Definitivamente, este es el verano con las noches más cortas y aburridas de la historia

Ellos abren la boca para hablar, yo abro las orejas y los ojos para contar lo que me cuentan y para describir lo que veo, y lo anoto en el móvil, y me mando 'wasaps' a mí misma, y todo es un batiburrillo de palabras, de apuntes del natural, que aquí no hay sesudos estudios comparativos, ni entrevistas con concejales de turismo, ni hojas de cálculo con cifras de visitantes. Esto no es repostería fina, sino cocina casera en la que las cantidades se miden en pizcas, chispas y puñados, y el tiempo de preparación oscila entre «un ratito» y «cuando veas que está hecho». Así que es muy probable que muchos de ustedes hayan estado en algunos de los sitios que aparecen en este periplo y no tengan la misma percepción que yo. Pero cada uno tenemos nuestras propias impresiones: a mi amiga Carolina, por ejemplo, Georgie Dann le parece guapísimo. No hay más preguntas, señoría.

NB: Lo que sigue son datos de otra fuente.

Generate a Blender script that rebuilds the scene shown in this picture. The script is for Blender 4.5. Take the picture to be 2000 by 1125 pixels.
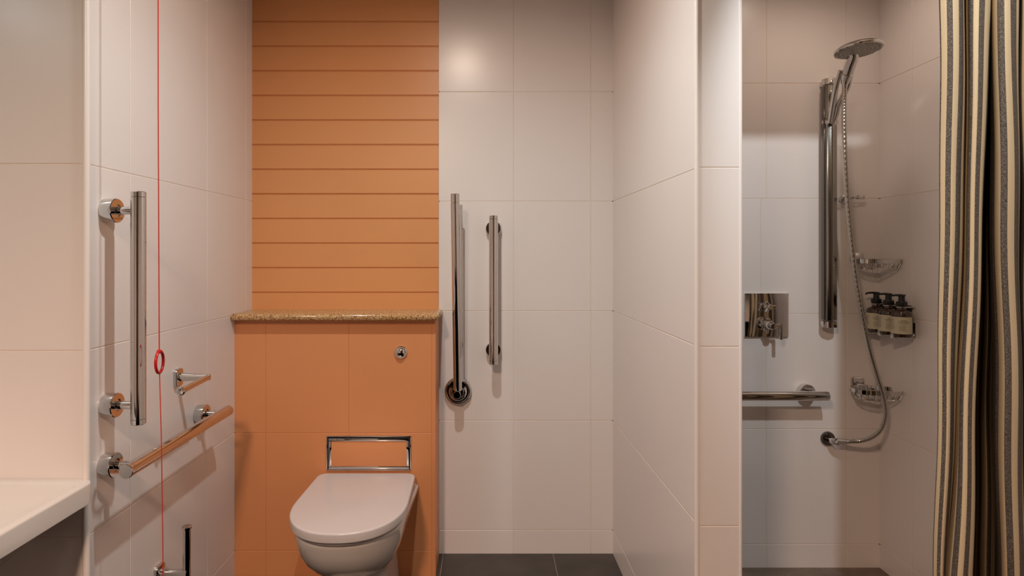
import bpy, bmesh, math, random
from mathutils import Vector, Matrix
PI = math.pi
sc = bpy.context.scene
for o in list(bpy.data.objects):
    bpy.data.objects.remove(o, do_unlink=True)
col = sc.collection

# ------------------------------------------------------------------ camera
F = 1190.0; CX = 955.0; CY = 497.0; H = 1.2285
cam = bpy.data.cameras.new('camera'); cam.sensor_width = 36; cam.lens = F / 2000 * 36
cam.shift_x = (1000 - CX) / 2000; cam.shift_y = -(562.5 - CY) / 2000
cam.clip_start = 0.02
camo = bpy.data.objects.new('camera', cam); col.objects.link(camo)
camo.location = (0, 0, H); camo.rotation_euler = (PI / 2, 0, 0)
sc.camera = camo
# ------------------------------------------------------------------ world / exposure
w = bpy.data.worlds.new('world'); sc.world = w; w.use_nodes = True
w.node_tree.nodes['Background'].inputs[0].default_value = (1.0, 0.85, 0.7, 1)
w.node_tree.nodes['Background'].inputs[1].default_value = 0.0
sc.view_settings.view_transform = 'Standard'; sc.view_settings.look = 'None'
sc.view_settings.exposure = 0.2; sc.view_settings.gamma = 1.0
sc.view_settings.use_curve_mapping = False
CEIL = 2.4
# downlights and added fill lamps: (x, y, power, colour, spot angle, blend, radius)
LIGHTS = [(-0.15, 1.40, 36, (0.84, 0.97, 1.0), 150, 0.9, 0.022),
          (0.88, 0.70, 50, (0.90, 0.97, 1.0), 64, 0.5, 0.022),
          (-2.15, 0.15, 13, (0.75, 0.92, 1.0), 170, 0.6, 0.03),
          (-0.55, -0.45, 215, (1.0, 0.64, 0.49), 150, 0.9, 0.12),  # unseen lamp added behind the camera as soft warm fill
          (1.15, 1.95, 7, (1.0, 0.80, 0.66), 160, 0.8, 0.05)]  # weak unseen lamp added to lift the brightness inside the shower
# the warm spill round the beam of the first fitting, wider added fill at the fourth
SPILL = [(-0.15, 1.40, 13, (1.0, 0.80, 0.66), 176, 0.35, 0.022),
         (-0.55, -0.45, 72, (1.0, 0.76, 0.54), 176, 0.35, 0.12)]
for (lx, ly, pw, lc, ang, bl, rad) in LIGHTS + SPILL:
    L = bpy.data.lights.new('downlight_lamp', 'SPOT'); L.energy = pw; L.color = lc
    L.spot_size = math.radians(ang); L.spot_blend = bl; L.shadow_soft_size = rad
    lo = bpy.data.objects.new('downlight_lamp', L); col.objects.link(lo)
    lo.location = (lx, ly, CEIL - 0.03)
    if ly == 0.70:                                     # this fitting is tilted towards the shower
        lo.rotation_euler = Vector((.47, 1.68, -1.57)).to_track_quat('-Z', 'Y').to_euler()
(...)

Mientras escribo, los 'wasaps' entran sin parar. Mis amigas en bikini. Mis amigas tomando el sol. Mis amigas empujándose una paella y una sangría. Ni pizca de compasión, las tías. Y, encima, se me ha caído el bronceado: empecé el periplo más negra que Kunta Kinte, y ahora parezco Michael Jackson en sus últimos días. Ya solo pido poder darme un baño en Sanlúcar. Pero, con la tirria que nos ha cogido la señora del navegador, es capaz de mandarnos a Orejilla del Sordete. Y allí no hay playa. Seguro. Me lo dijo doña Rogelia.